7. An assembly device according to claim 5, wherein an axial thrust bearing is provided for the axial support of the tension nut.

8. An assembly device according to claim 5, wherein for the direct support of the tension nut on the support plate a pressure cylinder is provided, on which the tension nut is axially supported and through which the tension spindle axially passes.

9. An assembly device according to claim 8, wherein the pressure cylinder is exchangeably screwed with the support plate.

10. An assembly device according to claim 8, wherein the pressure cylinder with the tension nut forms a single-part unit and the axial thrust bearing is provided between the pressure cylinder and the support plate.

11. An assembly device according to claim 1, wherein the cross-member for housing the drive shaft comprises a circular arc-shaped cavity for clamping the drive shaft, said cavity being associated with a clamping plate which comprises a circular arc-shaped recess.

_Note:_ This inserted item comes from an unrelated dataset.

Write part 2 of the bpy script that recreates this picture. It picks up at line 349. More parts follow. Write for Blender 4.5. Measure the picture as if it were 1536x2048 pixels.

12. An assembly device according to claim 11, wherein the cavity of the cross-member and the recess of the clamping plate have different radii of curvature.

13. An assembly device according to claim 11, wherein the cavity and/or the recess is or are provided with a clamping web.

14. An assembly device according to claim 5, wherein associated with the tension spindle is a support cylinder by means of which the drive journal of the constant-velocity joint can be retracted into the hub of a wheel support of a motor vehicle axle in conjunction with the tension spindle and the tension nut.

15. An assembly device according to claim 5, wherein for different axle constructions with different threads of their constant-velocity joints, various tension spindles having correspondingly adapted assembly threads are provided for coupling with the thread of the constant-velocity joint.